--- JOB ---
In the listing that follows, count the lines holding the word "Keep" and report only that number.

-*-*-

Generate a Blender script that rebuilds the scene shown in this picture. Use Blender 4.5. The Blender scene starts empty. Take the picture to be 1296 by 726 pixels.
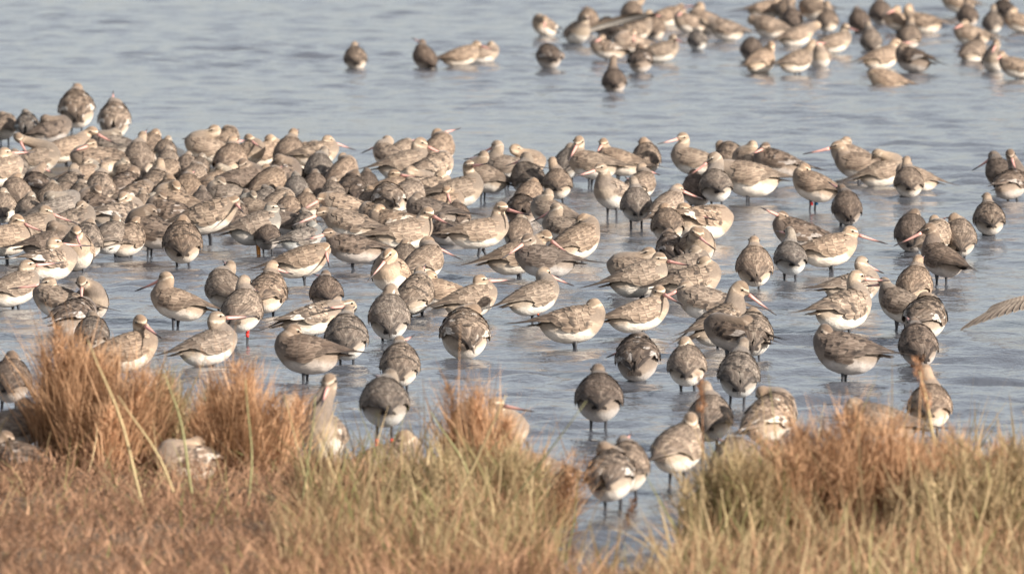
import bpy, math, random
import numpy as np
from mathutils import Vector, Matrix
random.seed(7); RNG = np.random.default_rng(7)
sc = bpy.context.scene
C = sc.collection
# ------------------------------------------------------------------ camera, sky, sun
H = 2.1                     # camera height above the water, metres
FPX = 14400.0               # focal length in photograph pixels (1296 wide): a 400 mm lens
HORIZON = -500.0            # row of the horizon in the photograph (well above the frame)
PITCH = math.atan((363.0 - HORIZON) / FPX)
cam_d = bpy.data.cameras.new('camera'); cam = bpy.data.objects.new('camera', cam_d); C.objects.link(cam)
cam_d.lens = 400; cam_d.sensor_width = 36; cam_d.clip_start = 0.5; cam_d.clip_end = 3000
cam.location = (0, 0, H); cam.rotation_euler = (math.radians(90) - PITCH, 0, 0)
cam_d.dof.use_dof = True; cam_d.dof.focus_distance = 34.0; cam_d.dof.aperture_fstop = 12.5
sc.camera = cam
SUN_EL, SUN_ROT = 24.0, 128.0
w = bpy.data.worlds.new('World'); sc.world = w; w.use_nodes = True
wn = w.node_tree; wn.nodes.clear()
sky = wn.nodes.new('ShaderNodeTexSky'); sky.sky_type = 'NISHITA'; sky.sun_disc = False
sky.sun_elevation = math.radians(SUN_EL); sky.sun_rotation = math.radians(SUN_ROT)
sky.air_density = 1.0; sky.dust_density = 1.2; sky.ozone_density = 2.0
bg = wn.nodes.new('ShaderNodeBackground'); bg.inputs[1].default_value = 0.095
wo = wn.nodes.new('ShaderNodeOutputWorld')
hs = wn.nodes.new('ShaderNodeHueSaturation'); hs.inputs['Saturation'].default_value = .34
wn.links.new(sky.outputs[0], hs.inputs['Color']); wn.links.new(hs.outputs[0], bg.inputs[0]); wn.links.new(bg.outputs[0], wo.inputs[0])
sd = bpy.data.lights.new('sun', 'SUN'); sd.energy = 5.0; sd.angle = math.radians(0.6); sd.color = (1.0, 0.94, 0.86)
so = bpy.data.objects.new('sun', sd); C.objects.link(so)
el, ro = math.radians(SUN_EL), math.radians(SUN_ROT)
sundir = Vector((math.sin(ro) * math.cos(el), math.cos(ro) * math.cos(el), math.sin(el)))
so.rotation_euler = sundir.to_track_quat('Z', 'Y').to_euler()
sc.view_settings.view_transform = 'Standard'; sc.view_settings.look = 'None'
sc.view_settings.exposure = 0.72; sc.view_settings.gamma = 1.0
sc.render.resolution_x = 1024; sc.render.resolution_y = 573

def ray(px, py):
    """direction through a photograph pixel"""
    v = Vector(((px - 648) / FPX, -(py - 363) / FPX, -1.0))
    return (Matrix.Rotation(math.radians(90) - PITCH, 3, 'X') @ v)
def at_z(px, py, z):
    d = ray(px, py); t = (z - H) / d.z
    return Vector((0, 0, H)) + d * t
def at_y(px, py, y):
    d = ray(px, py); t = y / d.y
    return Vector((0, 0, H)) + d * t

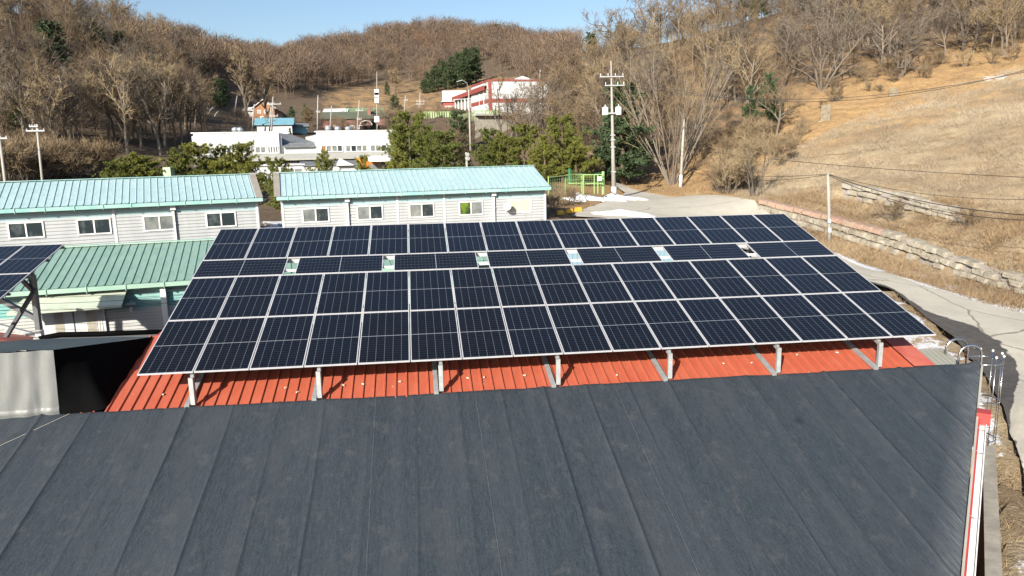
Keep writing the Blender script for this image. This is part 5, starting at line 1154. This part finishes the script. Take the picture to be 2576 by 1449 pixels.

-*-*-

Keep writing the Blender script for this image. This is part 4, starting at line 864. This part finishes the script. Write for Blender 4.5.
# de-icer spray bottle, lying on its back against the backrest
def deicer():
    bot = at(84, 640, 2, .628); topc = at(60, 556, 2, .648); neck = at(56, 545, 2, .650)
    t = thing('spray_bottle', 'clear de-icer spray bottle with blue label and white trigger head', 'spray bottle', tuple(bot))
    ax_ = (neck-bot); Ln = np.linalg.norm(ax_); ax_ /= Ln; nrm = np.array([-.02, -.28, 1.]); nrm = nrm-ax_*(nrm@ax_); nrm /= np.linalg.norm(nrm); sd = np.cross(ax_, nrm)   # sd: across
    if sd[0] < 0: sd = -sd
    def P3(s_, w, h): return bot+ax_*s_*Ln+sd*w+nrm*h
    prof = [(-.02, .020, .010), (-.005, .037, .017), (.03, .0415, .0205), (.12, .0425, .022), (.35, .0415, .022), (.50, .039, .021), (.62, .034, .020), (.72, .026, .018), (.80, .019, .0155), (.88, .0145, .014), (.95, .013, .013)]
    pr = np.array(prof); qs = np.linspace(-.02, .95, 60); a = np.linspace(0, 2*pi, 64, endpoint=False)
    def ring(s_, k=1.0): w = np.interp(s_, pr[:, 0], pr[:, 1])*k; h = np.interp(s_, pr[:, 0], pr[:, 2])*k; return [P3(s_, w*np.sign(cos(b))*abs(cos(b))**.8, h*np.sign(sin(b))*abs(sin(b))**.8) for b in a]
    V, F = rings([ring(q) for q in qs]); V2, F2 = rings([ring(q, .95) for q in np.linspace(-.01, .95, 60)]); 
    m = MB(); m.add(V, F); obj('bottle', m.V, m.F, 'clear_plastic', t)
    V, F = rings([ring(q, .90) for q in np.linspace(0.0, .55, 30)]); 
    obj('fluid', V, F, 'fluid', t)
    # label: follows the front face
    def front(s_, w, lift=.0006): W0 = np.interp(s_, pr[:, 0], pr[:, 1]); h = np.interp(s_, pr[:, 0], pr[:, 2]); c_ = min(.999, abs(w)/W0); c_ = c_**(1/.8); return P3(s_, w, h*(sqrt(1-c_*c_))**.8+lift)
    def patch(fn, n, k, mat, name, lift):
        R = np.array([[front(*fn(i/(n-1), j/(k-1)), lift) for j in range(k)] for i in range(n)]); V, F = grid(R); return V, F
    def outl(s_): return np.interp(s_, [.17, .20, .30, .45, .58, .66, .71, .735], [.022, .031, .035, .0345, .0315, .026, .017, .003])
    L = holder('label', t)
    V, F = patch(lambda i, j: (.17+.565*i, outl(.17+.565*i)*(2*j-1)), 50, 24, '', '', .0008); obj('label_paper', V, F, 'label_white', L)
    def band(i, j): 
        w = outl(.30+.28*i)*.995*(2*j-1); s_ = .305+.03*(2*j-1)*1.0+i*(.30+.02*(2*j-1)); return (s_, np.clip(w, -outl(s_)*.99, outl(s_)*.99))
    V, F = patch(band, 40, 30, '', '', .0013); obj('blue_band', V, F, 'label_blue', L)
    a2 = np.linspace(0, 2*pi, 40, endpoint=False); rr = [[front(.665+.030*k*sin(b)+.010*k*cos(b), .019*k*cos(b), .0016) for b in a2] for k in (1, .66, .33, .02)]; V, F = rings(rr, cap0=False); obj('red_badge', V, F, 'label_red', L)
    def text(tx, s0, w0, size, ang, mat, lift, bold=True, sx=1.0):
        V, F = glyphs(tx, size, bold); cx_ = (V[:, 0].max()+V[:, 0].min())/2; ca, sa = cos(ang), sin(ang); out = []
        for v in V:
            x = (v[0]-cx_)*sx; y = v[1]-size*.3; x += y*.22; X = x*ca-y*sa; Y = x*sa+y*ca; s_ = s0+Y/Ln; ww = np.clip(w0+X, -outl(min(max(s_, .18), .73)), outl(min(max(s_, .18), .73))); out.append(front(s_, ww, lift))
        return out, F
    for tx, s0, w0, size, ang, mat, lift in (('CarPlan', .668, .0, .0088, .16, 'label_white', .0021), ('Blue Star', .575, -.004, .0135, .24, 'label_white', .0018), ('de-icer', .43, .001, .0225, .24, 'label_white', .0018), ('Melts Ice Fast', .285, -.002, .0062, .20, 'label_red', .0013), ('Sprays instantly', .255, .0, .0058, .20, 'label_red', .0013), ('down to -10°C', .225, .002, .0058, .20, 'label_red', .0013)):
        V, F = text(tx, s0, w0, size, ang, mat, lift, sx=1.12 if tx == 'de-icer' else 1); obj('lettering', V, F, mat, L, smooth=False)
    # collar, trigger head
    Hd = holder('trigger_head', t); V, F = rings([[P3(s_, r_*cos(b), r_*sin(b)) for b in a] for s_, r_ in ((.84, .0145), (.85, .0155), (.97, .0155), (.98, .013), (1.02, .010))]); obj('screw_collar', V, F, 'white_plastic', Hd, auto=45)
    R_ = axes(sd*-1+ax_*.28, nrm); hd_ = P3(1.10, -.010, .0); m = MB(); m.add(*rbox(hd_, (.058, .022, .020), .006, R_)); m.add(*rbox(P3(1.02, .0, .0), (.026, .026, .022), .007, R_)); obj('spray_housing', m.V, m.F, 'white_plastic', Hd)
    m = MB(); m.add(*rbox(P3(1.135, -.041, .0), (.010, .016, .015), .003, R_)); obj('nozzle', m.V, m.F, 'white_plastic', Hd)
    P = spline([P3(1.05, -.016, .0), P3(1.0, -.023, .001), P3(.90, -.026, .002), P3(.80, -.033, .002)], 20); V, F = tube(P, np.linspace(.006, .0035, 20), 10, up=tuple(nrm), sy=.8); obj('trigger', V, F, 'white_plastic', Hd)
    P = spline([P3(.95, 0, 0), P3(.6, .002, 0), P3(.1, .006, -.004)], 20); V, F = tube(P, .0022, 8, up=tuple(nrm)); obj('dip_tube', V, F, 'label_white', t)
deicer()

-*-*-

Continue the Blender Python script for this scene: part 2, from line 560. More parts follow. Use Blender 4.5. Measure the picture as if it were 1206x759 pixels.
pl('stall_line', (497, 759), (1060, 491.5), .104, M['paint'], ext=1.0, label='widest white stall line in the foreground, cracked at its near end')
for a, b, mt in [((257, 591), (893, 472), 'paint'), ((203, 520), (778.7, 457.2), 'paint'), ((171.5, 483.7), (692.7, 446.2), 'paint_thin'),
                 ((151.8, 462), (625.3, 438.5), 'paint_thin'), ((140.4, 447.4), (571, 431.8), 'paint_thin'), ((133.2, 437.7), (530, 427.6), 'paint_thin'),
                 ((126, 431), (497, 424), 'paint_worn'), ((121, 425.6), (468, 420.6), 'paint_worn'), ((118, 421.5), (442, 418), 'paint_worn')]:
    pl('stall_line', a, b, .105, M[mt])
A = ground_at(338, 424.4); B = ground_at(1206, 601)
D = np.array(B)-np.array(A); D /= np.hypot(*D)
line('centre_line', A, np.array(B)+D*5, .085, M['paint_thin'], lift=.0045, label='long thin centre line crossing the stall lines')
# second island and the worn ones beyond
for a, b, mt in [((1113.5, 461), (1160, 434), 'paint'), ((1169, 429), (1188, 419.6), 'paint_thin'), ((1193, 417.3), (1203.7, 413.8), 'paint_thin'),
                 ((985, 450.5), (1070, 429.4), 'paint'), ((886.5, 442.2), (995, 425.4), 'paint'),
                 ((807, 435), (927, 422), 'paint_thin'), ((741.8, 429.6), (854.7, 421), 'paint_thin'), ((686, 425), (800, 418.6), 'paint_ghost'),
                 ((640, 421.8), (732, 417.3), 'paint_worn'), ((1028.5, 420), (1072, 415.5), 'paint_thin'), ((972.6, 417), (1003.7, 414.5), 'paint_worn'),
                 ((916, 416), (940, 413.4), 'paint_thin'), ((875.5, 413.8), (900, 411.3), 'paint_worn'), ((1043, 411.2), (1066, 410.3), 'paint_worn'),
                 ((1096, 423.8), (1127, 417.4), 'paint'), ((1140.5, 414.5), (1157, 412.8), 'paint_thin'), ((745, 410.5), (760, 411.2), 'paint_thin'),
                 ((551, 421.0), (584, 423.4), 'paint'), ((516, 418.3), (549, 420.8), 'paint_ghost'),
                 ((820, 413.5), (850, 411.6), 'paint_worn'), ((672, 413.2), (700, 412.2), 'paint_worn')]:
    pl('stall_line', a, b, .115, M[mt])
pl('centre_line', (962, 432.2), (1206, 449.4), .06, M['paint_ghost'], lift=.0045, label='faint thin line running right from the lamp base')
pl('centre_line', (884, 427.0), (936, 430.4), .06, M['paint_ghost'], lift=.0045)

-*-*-

--- EXERCISE OUTPUT ---
2